If seeing the women’s team do well was surprising, then the way Sri Lanka Cricket looks after the women’s game, hardly is. Cricket Australia pumped so much marketing into the women’s BBL last year that it was impossible to ignore. Australia tour other countries regularly, play test cricket, and more importantly, are paid well, although still not as much as the men.

The Sri Lankan women’s team can only dream of such opportunities and riches. The SLC pays the national women’s team the rate equivalence of a lower tier first class cricketer in the men’s game. These are players representing their country in ICC events, spending large chunks of their life away from their families, struggling to accumulate opportunities to play and experience competitive cricket on a regular basis. They’ve played a grand total of one test match. Which they won. There was a sexual misconduct case against the team’s management and there is virtually no domestic cricket structure for the players to improve their skills in. Sri Lanka Cricket does not really know how to run the men’s game, so there is really no hope for the women.

Perhaps the light at the end of the tunnel is in the Southern Hemisphere, when the WBBL Season 2 kicks off later this year. There were no Sri Lankan’s in the first edition last year.

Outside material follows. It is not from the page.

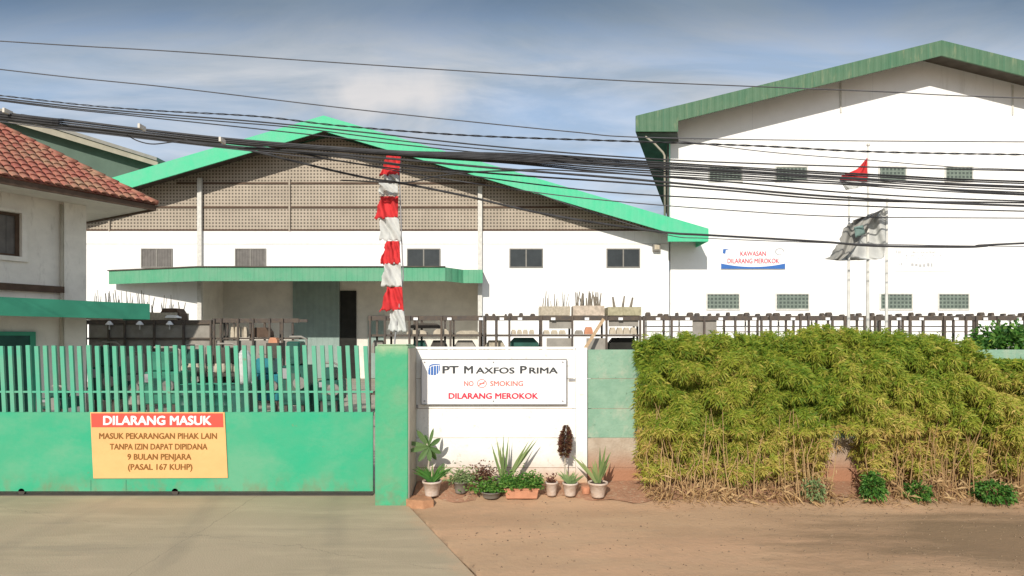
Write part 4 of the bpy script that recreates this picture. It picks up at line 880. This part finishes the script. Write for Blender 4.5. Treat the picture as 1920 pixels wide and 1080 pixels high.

Hopefully players like Athapaththu or Manodara did enough to get noticed for Season 2.

Women’s cricket in Sri Lanka is not a thing, at least not in the sense that a thing is something that exists. Its existence is more like a mirage.  And that is a tragedy not only for Sri Lankan women but to Sri Lankan cricket.

You need performances like this to help people remember that women in Sri Lanka also do cricket. Sadly even then, it barely seems to register a ripple in the fabric of Sri Lankan cricket. Performances like this should be causing giant fifty-foot super waves that terrify and excite us and wipe out the collective ignorance. But only if they get noticed. So notice them. These women exist. They play cricket. And they play it well.